[Entries taken from a collection]
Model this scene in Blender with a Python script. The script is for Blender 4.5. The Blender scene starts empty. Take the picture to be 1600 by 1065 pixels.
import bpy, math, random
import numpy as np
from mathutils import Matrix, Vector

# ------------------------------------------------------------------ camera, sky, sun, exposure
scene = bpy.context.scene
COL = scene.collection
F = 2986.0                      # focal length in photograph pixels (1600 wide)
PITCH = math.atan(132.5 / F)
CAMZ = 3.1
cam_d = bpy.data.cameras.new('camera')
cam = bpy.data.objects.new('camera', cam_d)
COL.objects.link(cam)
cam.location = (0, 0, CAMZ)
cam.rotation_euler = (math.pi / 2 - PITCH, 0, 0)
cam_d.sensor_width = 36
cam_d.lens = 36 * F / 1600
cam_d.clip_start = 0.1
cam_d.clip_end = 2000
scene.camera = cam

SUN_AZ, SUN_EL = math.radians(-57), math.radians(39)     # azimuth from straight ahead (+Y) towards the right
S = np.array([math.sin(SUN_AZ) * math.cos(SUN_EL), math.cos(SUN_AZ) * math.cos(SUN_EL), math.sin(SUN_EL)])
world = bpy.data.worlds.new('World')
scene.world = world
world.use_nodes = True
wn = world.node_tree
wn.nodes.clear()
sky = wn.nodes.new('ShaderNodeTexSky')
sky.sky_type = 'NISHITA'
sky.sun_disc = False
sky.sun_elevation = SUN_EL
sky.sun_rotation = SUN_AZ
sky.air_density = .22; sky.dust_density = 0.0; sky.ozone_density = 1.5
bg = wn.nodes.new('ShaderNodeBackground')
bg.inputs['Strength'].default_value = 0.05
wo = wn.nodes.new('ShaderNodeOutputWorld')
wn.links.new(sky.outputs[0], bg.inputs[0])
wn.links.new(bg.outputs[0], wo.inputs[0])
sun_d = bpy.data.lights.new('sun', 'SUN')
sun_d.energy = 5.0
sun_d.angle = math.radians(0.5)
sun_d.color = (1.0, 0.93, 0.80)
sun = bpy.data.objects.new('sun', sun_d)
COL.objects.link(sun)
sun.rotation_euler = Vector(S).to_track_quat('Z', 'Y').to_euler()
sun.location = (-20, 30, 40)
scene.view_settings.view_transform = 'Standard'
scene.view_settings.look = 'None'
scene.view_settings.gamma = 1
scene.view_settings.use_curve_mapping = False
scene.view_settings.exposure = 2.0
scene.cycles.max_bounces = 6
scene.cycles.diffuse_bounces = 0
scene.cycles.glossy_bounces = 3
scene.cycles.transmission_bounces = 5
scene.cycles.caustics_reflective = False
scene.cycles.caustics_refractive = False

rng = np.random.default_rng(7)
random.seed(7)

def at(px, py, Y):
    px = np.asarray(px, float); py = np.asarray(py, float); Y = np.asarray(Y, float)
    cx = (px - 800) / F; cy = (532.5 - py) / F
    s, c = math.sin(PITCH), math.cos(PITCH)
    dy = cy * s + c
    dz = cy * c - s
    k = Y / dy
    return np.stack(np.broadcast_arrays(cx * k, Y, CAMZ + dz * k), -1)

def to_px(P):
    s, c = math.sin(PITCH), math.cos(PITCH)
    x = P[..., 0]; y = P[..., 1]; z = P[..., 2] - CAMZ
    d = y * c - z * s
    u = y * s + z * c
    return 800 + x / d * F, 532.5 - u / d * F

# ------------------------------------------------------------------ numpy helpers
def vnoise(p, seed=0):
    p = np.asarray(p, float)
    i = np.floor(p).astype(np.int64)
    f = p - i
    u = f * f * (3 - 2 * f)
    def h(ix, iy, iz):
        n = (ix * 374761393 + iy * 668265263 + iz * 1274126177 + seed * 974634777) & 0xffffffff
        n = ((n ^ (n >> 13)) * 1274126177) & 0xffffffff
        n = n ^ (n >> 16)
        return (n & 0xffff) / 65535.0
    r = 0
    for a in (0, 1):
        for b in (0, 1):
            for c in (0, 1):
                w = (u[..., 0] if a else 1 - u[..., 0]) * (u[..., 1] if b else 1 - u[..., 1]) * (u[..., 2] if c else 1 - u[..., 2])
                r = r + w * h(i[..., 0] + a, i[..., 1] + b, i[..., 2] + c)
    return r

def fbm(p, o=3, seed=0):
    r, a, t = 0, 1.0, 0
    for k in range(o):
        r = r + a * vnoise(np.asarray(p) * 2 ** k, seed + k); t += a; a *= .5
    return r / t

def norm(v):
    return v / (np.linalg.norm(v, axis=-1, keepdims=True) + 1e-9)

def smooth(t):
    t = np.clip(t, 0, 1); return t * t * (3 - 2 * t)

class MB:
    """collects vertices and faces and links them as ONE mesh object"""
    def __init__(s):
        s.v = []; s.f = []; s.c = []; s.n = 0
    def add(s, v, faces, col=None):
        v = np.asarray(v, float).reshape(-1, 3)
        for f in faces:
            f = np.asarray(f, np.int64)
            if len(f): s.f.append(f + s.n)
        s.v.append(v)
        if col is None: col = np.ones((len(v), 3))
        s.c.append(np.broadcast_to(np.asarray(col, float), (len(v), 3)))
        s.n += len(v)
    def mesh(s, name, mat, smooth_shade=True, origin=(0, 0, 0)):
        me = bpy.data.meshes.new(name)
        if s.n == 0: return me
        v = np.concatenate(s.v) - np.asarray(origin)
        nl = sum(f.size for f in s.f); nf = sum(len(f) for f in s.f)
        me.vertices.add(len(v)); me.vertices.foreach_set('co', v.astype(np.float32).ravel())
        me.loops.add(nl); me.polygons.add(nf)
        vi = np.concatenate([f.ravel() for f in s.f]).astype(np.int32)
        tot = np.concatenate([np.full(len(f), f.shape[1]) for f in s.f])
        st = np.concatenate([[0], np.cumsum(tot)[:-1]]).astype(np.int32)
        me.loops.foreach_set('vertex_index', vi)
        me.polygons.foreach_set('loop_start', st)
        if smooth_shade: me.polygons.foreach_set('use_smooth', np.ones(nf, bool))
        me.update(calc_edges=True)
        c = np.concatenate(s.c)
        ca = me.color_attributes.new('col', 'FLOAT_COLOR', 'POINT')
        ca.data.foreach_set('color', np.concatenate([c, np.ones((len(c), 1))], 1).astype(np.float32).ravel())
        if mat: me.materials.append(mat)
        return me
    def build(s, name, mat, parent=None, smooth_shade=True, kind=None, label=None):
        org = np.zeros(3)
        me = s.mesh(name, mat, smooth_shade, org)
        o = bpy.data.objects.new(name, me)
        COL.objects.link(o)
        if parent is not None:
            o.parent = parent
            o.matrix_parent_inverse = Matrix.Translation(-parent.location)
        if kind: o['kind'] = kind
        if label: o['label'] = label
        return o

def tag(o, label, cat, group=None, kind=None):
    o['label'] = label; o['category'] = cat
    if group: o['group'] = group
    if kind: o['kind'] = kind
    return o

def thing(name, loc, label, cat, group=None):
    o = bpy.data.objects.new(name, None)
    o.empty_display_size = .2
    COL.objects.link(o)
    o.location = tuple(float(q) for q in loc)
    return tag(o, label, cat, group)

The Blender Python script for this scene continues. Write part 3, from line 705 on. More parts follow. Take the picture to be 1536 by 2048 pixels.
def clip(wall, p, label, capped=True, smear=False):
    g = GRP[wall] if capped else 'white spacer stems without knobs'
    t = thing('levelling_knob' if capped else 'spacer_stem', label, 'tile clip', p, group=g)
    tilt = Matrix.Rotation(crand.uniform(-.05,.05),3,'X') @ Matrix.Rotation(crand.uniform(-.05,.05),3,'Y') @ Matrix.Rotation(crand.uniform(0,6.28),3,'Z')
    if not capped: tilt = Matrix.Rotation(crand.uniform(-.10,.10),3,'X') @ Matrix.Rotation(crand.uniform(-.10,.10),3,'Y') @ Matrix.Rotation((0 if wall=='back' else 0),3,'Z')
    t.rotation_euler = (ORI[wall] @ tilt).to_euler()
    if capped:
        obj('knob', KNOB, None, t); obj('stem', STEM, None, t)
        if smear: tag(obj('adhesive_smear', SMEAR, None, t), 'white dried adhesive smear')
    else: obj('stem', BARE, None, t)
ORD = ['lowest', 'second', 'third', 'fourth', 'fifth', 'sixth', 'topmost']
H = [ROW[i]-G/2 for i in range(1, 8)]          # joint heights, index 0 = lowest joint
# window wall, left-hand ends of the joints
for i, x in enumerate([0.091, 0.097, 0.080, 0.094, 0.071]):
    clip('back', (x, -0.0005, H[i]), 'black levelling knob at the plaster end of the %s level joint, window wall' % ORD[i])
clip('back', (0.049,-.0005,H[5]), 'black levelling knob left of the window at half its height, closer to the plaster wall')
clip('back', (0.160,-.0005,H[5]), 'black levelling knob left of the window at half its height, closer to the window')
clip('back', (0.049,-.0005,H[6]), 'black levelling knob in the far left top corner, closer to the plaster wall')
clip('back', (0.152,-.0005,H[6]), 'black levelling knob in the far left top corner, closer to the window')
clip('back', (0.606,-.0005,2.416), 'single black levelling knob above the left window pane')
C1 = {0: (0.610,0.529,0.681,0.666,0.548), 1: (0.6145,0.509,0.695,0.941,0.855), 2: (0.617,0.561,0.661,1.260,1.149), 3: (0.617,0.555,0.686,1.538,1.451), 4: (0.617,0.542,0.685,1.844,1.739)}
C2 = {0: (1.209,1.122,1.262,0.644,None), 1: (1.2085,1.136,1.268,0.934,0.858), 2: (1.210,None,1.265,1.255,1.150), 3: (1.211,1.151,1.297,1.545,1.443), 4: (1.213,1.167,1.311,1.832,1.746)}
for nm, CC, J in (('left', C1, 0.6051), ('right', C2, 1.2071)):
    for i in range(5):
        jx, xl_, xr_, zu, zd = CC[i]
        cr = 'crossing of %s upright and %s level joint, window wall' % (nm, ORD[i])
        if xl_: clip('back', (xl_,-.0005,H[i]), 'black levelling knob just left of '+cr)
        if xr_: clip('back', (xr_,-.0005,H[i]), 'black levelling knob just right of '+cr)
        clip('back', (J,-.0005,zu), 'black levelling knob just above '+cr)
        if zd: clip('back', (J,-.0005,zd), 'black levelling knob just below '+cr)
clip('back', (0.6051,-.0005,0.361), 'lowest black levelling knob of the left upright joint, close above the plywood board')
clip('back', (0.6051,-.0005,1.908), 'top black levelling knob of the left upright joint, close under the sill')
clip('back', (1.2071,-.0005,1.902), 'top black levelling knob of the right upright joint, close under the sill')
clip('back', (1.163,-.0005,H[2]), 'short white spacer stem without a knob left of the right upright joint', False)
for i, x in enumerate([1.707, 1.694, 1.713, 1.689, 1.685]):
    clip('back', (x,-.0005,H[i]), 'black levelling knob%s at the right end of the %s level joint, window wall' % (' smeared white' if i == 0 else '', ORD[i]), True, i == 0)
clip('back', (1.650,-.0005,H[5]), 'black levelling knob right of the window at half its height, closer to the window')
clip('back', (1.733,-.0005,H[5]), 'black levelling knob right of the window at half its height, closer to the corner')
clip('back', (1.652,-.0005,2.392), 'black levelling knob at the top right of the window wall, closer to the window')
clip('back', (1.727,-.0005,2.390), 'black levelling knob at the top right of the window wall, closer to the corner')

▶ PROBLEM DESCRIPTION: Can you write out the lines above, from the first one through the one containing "from mathutils import Matrix, Vector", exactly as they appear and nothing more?

▶ RESPONSE BELOW:
Model this scene in Blender with a Python script. The script is for Blender 4.5. The Blender scene starts empty. Take the picture to be 1600 by 1065 pixels.
import bpy, math, random
import numpy as np
from mathutils import Matrix, Vector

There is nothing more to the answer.